Para los soberanistas de CiU y para los independentistas de ERC, este nuevo Estatut es un instrumento de signo muy distinto. Es una lanzadera situada en un espacio entre la tierra y la luna soñada que va a permitir, cuando llegue el momento oportuno, el vuelo definitivo hacia la soberanía final. Esta segunda interpretación es posible: el pacto la sanciona. Y perfectamente lícita, faltaría más (¿por qué iba a ser más lícita la visión neofalangista de España encar-nada por el aznarismo que la neoseparatista catalana encarnada por el nacionalismo?). Pero introduce unos elementos que dificultan enormemente el acercamiento afectuoso y familiar entre españoles.
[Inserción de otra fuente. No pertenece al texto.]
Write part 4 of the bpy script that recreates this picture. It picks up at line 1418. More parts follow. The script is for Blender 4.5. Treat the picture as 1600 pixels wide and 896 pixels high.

¿Dónde está la lealtad?, se preguntan los políticos y partidos que se han comprometido, desde el resto de España, en la resolución del viejo pleito hispánico. El Partido Popular y su estruendoso entorno mediático atacan ya por tierra, mar y aire. Intentan sacar tajada del principal error del Estatut: ese lenguaje desconfiado y reticente que blinda obsesivamente competencias, que apela a sueños históricos, describe derechos inalienables y establece abstractos mecanismos de relación como si entre catalanes y españoles no existiera un enorme bagaje económico, cultural y sentimental común. Atención: el objetivo principal de los ataques no es el Estatut, sino los riñones de Rodríguez Zapatero. Va a ser ciertamente difícil defender desde el resto de España un proyecto en el que han contribuido, a partes iguales, los que quieren una España más unida en la diversidad y los que pretenden separarse gradualmente de ella. Pero las cosas son como son. Tres argumentos de factura muy diversa pueden contribuir a serenar los ánimos. En primer lugar, la seguridad jurídica que ofrece un Consell Consultiu en el que brilla con luz propia el jurista Viver i Pi- Suñer, que fue miembro del Constitucional y se ha ganado entre los de su gremio indiscutible fama. En segundo lugar, el recuerdo de la secuencia que conduce hasta la actual coyuntura.

El Estatut no responde a una supuesta maldad congénita del nacionalismo catalán. En buena parte es consecuencia del tremendismo radical y uniformista de Aznar. Si el Estatut fuera una piedra balcanizante (que, por supuesto, no lo es), alguien previamente e irresponsablemente habría tirado otras. ¿Acaso el españolismo, por ejemplo, no se sirvió de Carod-Rovira como fácil sparring de consumo interno hasta que consiguió situar al independentismo en cotas nunca vistas? La coyuntura exige, en tercer lugar, un cambio de perspectiva. Por una vez, es España la que está obligada a seducir a los catalanes. Los españoles de buena fe deben tomar la iniciativa del afecto. El catalanismo ha sido siempre pactista y razonable. Pero esta vez, a diferencia de otros momentos históricos, a diferencia de lo que acontenció en la transición, la iniciativa del diálogo debe proceder del corazón, no de la periferia de España. Una enorme mayoría de diputados pide una relación más laxa y cómoda. Tendrán razón o no, estos políticos, pero la historia de Catalunya demuestra, a diferencia de la trágica historia vasca, que la radicalización fogosa se calma, no con nuevas dosis de gasolina, sino con el agua de la comprensión y el afecto.